Most reviews make me cringe because they’re always second guessing their readership. Why can’t they write a fucking review about wether they enjoyed the CD or not and explain it clearly enough that if I disagree it still seems reasonable. Of course most magazines are full of letters from nit picking idiots complaining their favourite album got 3 stars instead of 5 and whingeing on about cancelling their subscriptions so most publishing seems to have lost any sort of individual voice.
Read that same review and sniggered my way through it. I guess its only virtue was that it was brief. On a fairly related note, it brings to mind the recent piece in Sunday’s LifeStyle about record and CD (non-)buying whereby Stephin Merritt was referred to as an ‘obscure American songwriter’.
I tihnk you’re going at it a bit hard to pick on “occurence”. It’s an occurence whether it was The guy is a moron. I’m right with you on the “Touring up until last year” point – Joni Mitchell is still alive and still singing from time to time, and actually appeared on Herbie Hancock’s grammy-winning tribute album. There are three or four tribute albums to Metallica done by violin-based string groups alone, and only Cliff Burton has died from their ranks (last time I checked). There are at least two Rolling Stones tributes in the Bossa Nova style (highly recommended, by me at least) and they refuse to die.

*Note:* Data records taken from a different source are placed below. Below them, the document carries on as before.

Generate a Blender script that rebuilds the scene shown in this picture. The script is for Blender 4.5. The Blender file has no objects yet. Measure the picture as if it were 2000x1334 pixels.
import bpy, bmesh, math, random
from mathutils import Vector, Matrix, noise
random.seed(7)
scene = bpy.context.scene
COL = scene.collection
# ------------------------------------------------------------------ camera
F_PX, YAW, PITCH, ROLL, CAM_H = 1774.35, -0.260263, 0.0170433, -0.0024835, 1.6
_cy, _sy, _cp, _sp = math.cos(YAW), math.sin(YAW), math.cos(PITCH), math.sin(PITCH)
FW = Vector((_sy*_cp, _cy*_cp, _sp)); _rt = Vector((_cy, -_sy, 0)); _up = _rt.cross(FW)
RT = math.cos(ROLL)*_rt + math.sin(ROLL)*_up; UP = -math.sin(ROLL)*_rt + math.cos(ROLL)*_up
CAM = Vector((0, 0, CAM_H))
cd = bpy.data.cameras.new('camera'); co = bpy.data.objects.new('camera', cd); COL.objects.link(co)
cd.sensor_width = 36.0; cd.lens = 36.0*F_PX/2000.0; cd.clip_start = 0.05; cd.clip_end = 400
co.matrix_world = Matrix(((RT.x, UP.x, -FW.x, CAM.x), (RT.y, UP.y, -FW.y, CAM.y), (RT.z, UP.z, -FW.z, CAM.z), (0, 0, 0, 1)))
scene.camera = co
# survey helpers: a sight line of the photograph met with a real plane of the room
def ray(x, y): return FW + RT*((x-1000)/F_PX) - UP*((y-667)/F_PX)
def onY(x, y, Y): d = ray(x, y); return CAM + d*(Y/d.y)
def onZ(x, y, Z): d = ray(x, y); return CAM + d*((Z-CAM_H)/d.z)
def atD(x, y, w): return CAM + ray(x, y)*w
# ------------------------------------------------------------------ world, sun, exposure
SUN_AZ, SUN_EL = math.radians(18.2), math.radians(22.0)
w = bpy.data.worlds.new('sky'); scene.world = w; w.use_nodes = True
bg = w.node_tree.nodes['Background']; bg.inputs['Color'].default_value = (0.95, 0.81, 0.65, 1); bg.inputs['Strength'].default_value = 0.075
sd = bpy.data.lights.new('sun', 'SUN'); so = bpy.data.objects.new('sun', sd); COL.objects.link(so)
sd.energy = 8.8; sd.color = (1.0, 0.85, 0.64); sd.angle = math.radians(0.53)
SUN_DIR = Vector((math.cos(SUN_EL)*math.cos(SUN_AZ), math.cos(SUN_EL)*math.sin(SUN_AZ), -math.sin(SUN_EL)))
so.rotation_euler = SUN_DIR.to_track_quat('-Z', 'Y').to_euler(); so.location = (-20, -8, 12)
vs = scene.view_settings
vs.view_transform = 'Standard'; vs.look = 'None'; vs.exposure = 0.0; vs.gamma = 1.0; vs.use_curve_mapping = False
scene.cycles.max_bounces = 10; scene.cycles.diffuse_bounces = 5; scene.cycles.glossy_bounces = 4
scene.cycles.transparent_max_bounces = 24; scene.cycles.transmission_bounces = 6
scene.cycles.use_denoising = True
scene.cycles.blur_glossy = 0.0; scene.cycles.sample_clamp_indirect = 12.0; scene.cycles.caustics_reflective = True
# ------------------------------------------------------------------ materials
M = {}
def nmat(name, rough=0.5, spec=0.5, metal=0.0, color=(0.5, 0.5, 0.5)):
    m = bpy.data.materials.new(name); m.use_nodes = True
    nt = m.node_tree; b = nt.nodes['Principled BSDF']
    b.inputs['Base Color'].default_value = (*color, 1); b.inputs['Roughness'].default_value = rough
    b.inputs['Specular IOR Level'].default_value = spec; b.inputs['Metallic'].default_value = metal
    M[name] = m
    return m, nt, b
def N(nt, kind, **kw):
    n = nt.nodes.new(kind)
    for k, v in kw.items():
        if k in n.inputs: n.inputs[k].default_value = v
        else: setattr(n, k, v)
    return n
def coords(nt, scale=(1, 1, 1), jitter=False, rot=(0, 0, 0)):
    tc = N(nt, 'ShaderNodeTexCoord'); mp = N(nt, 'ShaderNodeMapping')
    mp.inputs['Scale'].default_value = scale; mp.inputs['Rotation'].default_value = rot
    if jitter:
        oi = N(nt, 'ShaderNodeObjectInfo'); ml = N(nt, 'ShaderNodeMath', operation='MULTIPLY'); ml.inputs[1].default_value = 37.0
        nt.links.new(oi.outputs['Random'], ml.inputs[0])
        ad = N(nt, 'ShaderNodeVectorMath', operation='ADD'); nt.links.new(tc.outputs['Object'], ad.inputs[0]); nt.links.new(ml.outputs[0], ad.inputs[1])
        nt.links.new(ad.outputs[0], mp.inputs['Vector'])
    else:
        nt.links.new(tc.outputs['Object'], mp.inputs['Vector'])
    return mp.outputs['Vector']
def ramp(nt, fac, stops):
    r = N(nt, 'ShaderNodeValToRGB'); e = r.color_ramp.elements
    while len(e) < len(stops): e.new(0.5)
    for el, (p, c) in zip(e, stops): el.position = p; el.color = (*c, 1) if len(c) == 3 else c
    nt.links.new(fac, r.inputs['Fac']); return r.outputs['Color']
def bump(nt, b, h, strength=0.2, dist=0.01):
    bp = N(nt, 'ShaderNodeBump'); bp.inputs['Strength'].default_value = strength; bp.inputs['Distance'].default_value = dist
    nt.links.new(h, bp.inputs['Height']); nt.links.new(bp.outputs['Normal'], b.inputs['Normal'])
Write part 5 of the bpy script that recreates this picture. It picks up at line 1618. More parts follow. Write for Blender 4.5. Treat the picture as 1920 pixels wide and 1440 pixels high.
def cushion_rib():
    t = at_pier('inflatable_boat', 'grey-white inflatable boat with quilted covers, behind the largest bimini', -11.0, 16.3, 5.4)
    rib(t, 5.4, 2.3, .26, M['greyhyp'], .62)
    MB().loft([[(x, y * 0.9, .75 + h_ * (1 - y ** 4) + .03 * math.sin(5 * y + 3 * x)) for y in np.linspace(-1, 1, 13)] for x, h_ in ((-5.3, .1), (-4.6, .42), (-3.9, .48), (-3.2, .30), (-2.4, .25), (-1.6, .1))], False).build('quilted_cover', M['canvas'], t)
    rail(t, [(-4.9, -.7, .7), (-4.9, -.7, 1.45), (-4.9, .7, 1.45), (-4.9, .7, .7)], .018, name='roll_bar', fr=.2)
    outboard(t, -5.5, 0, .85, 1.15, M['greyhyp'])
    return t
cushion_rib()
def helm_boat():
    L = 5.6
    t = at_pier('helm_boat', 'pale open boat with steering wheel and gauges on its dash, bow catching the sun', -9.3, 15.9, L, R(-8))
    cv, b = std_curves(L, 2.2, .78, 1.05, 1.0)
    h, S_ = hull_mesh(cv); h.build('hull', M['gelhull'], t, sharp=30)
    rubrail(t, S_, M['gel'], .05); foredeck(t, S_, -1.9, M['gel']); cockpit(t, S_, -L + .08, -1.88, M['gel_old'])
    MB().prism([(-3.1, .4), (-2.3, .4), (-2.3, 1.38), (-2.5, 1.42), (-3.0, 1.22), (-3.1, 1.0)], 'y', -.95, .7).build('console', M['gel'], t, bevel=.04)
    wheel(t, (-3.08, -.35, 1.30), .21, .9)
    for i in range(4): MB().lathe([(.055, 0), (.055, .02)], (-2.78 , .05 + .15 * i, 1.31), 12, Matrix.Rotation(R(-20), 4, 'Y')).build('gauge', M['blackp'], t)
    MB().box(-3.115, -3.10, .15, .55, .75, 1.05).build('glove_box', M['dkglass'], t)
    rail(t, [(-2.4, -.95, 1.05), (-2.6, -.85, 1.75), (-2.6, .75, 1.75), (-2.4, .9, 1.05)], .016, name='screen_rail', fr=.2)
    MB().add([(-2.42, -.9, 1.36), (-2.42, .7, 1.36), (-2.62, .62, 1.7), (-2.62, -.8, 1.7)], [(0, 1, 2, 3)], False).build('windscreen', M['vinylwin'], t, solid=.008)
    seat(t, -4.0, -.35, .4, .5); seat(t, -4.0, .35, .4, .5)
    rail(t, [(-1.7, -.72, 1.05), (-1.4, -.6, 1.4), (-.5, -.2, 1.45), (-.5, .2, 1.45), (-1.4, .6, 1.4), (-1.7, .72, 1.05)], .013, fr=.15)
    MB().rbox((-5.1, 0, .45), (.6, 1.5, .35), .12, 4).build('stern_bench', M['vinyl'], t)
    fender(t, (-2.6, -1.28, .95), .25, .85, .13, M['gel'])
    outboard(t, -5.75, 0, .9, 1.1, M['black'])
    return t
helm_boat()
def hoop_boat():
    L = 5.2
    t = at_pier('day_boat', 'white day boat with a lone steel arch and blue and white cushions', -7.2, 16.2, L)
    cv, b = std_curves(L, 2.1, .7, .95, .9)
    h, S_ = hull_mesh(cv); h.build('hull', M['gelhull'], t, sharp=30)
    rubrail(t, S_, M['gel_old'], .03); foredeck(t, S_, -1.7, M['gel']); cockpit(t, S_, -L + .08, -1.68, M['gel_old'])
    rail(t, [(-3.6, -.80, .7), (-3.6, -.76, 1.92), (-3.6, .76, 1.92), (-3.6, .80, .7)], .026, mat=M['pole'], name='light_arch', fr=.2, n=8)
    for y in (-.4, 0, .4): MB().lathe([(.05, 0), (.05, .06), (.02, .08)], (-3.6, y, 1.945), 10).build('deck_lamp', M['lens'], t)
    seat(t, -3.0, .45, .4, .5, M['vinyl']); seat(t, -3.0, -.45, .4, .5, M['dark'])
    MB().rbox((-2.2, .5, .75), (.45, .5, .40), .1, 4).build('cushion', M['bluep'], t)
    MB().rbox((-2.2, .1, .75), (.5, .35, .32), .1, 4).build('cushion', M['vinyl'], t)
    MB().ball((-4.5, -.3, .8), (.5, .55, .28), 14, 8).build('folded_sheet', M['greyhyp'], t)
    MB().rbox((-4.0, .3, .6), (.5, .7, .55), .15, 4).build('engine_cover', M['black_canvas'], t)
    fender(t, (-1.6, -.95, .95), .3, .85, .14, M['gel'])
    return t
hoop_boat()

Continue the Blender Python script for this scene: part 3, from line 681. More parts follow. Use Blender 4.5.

But my favourite bit is where he spends an entire review saying that The Pixies weren’t special, and ends by slating the album for paying “little tribute to what made The Pixies so special”. He’s so keen to give in to that fashionable cynicism that sits under most music journalism that he undermines his whole review by being cynical about both the tribute album and the artist it’s paying tribute to. And by assuming his readers don’t know who the Pixies are, he’s also being cynical about their enthusiasm for music. Congratulations, Pavan, you have demonstrated you are too cool to have any enthusiasm for anything.
Oops. I was going to disagree with you and then agree with you afterwards, but decided just to agree with you. But my editing skills are weak. So please ignore everything up to “The guy is a moron”.
i think pavan is being a music critic not a reviewer. he’s got my vote.